**Stored data:**
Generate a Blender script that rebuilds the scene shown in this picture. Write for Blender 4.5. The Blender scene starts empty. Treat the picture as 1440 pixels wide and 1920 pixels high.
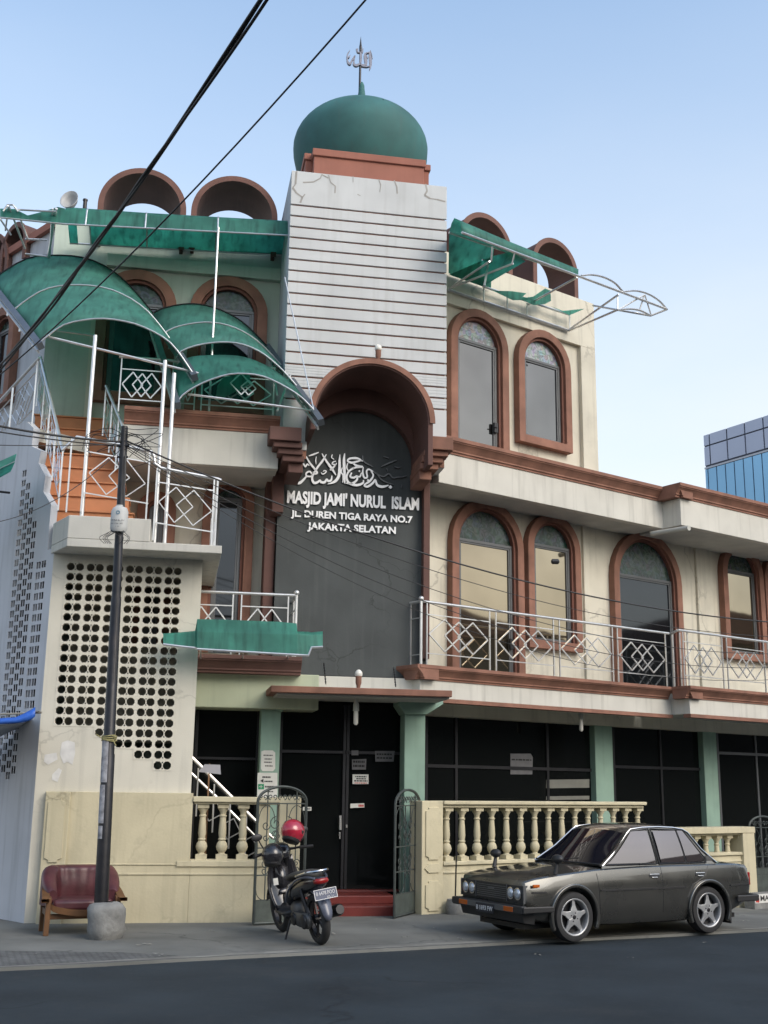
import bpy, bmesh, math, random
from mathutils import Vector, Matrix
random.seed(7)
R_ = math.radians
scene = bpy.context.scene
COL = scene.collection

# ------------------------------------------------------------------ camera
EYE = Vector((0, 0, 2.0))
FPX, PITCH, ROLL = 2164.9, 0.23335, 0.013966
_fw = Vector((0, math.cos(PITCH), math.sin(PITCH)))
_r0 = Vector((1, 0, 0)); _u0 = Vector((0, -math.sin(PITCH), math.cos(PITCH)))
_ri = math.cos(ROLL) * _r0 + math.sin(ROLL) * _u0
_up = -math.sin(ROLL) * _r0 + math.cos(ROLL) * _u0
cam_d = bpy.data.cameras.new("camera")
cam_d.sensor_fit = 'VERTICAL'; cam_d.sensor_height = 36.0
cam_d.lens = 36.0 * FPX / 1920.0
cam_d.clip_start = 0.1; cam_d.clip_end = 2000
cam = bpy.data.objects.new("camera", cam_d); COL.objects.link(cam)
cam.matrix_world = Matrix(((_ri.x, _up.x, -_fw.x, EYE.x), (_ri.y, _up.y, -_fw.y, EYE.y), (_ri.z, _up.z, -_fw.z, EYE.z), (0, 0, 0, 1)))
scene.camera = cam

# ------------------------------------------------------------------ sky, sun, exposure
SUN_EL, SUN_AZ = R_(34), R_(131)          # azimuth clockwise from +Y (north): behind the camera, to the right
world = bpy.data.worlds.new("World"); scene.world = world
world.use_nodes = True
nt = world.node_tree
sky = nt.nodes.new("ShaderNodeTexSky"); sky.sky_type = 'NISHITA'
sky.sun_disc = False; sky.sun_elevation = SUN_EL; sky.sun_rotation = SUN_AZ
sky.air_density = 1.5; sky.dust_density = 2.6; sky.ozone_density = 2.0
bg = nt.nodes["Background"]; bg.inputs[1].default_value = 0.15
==
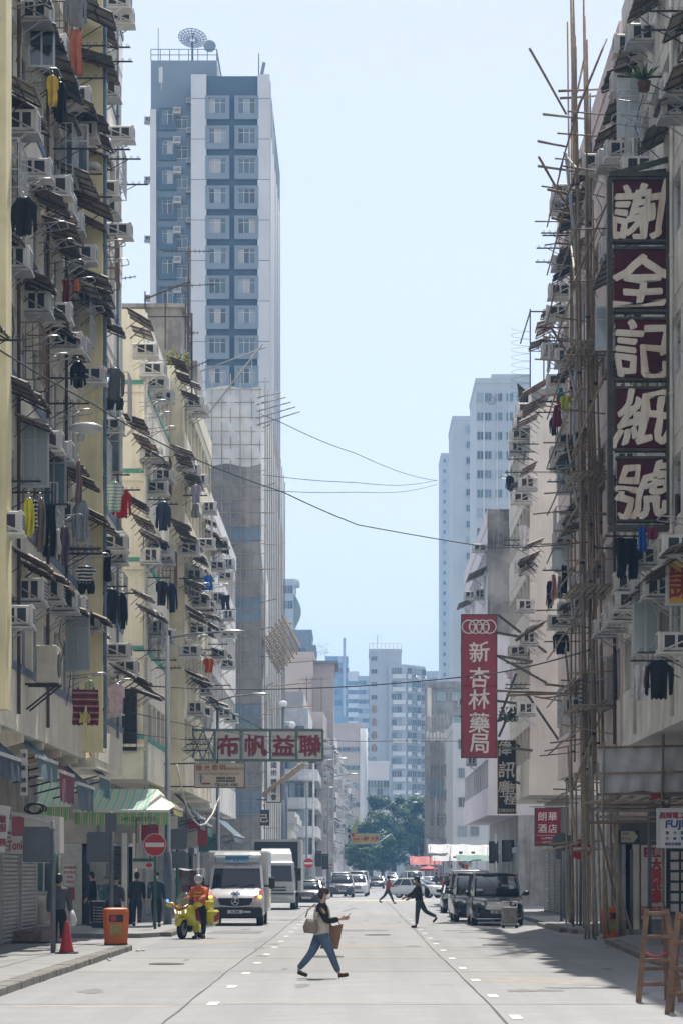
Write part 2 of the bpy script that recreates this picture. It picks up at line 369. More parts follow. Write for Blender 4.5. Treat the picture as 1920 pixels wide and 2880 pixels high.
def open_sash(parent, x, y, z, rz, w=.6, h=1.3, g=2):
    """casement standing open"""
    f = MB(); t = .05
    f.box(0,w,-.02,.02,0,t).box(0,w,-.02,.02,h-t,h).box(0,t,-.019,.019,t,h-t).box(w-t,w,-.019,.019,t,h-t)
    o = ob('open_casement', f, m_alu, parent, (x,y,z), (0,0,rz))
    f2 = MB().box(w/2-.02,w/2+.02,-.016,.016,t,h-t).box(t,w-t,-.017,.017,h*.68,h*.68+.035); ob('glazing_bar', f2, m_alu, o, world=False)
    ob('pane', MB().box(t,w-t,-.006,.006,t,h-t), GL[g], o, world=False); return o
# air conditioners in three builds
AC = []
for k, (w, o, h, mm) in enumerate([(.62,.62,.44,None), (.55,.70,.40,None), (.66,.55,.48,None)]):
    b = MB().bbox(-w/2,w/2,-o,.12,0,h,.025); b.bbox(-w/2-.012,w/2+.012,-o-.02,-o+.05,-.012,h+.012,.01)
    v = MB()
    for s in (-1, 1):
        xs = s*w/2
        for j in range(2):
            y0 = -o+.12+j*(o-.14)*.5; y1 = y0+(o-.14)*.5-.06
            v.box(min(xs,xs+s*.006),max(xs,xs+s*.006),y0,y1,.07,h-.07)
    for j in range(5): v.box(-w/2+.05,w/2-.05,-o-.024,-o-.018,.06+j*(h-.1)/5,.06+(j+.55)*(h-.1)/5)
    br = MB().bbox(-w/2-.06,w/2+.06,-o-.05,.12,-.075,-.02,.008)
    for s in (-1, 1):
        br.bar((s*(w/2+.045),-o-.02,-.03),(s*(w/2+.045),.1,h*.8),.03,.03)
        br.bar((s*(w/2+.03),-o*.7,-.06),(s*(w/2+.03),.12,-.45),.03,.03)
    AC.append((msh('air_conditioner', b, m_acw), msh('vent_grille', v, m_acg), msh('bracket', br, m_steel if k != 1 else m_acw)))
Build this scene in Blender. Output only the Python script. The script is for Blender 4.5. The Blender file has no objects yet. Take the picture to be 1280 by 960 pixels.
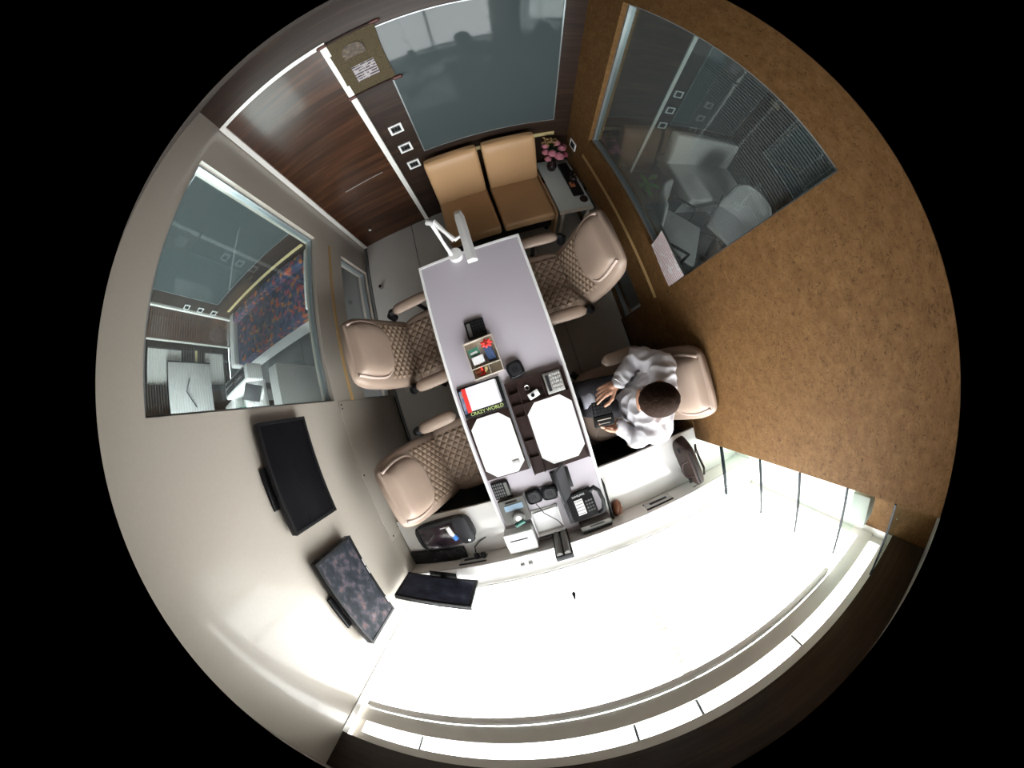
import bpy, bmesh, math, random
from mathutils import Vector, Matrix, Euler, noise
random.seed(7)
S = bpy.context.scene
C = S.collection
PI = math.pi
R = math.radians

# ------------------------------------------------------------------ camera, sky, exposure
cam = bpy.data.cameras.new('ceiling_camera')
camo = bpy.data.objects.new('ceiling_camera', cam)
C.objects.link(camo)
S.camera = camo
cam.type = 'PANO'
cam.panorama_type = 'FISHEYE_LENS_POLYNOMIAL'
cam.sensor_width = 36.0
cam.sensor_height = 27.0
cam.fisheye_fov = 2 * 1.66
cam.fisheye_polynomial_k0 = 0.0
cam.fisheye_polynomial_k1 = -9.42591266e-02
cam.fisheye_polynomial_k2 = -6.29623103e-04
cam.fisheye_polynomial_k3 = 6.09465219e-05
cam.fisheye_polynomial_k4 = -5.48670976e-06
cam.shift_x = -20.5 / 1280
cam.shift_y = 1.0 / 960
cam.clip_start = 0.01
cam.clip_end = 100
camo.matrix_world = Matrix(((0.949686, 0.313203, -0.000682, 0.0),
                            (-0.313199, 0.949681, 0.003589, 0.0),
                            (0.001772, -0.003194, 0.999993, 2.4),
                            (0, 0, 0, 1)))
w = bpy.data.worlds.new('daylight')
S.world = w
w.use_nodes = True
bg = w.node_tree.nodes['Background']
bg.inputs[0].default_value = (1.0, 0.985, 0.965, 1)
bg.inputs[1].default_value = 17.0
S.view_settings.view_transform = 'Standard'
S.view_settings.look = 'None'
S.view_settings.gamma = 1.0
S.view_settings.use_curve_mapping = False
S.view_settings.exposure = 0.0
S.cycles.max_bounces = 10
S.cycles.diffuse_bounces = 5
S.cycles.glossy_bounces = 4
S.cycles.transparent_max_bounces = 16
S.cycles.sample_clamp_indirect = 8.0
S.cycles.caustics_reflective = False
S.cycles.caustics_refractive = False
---
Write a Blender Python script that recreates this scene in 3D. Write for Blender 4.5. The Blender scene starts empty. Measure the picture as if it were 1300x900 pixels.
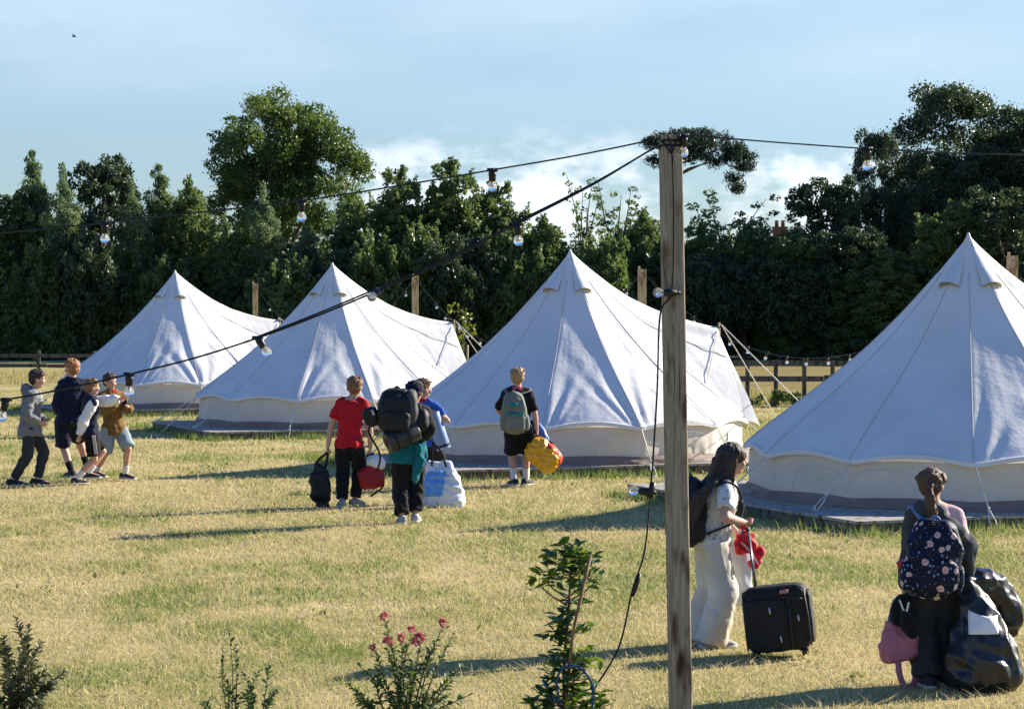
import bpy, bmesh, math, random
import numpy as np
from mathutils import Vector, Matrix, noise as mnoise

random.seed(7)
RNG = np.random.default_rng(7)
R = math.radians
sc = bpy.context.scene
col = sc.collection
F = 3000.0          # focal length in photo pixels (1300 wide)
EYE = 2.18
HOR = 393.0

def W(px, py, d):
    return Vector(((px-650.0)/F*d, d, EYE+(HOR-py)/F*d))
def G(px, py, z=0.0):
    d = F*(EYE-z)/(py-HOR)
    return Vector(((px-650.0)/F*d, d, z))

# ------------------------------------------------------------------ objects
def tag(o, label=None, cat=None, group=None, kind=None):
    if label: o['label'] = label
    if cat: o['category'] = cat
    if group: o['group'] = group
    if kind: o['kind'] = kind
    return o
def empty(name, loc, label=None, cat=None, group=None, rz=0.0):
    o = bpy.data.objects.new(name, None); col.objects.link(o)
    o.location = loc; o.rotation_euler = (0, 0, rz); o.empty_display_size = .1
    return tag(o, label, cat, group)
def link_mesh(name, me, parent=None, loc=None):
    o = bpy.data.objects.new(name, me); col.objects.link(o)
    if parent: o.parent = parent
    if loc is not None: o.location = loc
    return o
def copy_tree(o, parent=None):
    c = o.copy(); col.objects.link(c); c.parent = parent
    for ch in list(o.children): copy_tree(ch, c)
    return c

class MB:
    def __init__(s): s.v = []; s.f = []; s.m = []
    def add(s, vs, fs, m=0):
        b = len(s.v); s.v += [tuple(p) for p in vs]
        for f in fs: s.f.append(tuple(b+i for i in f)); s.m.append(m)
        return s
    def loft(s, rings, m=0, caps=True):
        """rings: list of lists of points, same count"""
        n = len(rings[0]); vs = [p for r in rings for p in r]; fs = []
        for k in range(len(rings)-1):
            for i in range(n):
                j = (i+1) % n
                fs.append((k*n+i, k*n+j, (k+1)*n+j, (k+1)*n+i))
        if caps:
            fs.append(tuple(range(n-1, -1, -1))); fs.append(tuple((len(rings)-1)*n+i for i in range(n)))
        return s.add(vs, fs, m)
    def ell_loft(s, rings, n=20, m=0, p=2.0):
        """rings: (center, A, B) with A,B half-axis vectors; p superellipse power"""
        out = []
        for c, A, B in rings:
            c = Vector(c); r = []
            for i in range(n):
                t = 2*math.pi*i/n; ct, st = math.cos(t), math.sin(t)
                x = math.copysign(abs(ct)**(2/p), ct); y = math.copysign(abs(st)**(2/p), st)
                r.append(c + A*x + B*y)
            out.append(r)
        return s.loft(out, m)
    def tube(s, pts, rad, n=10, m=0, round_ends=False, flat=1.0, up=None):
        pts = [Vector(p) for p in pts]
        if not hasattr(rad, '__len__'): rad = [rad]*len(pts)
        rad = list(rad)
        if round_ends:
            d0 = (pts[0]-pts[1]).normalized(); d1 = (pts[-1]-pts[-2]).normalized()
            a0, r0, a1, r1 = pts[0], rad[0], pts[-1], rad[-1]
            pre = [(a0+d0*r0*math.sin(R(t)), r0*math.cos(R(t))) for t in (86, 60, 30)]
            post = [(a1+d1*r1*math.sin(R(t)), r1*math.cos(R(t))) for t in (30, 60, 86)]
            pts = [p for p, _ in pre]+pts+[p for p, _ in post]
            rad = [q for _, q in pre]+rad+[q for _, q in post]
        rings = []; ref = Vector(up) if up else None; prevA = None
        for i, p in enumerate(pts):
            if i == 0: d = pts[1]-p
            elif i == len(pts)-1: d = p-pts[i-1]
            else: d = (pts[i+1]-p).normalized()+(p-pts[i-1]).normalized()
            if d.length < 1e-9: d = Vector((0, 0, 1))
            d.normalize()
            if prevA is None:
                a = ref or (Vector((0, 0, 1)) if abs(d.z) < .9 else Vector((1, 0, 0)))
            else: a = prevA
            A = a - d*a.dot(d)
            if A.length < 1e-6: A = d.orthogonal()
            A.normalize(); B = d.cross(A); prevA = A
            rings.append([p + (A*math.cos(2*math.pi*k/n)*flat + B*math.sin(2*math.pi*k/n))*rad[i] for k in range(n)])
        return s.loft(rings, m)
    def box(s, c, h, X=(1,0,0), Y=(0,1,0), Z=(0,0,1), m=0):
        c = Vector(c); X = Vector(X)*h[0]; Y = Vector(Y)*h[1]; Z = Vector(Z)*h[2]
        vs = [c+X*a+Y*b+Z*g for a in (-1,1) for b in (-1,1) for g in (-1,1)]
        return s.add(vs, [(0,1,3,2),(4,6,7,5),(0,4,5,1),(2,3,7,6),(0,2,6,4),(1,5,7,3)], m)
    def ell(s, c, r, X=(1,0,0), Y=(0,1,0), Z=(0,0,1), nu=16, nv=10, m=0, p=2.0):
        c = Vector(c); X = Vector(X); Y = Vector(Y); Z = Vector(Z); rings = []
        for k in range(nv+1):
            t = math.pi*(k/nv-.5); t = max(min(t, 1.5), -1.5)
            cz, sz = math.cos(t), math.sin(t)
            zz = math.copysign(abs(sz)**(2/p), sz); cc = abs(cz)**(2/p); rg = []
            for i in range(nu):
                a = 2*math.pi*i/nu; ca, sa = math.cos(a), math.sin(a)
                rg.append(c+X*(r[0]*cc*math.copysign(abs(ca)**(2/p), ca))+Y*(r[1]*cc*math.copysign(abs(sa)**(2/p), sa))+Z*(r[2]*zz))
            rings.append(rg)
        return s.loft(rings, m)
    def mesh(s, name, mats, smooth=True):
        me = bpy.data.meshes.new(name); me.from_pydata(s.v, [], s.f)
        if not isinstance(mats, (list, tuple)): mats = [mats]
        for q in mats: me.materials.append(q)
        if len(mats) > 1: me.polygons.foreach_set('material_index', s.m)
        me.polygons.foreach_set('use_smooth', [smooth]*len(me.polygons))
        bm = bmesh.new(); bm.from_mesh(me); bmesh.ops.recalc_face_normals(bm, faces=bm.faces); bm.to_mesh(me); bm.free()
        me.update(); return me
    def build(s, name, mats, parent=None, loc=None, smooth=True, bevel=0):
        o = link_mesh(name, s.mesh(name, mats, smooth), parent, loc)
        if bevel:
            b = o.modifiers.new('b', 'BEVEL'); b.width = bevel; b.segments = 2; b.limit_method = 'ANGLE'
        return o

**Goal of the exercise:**
From the records above, copy only the lines running from the line containing "Write a Blender" to the line containing "from mathutils import Vector, Matrix, noise", both ends included. Leave the pictures out.

**Solution for this task:**
Write a Blender Python script that recreates this scene in 3D. Write for Blender 4.5. The Blender scene starts empty. Measure the picture as if it were 1300x900 pixels.
import bpy, bmesh, math, random
import numpy as np
from mathutils import Vector, Matrix, noise as mnoise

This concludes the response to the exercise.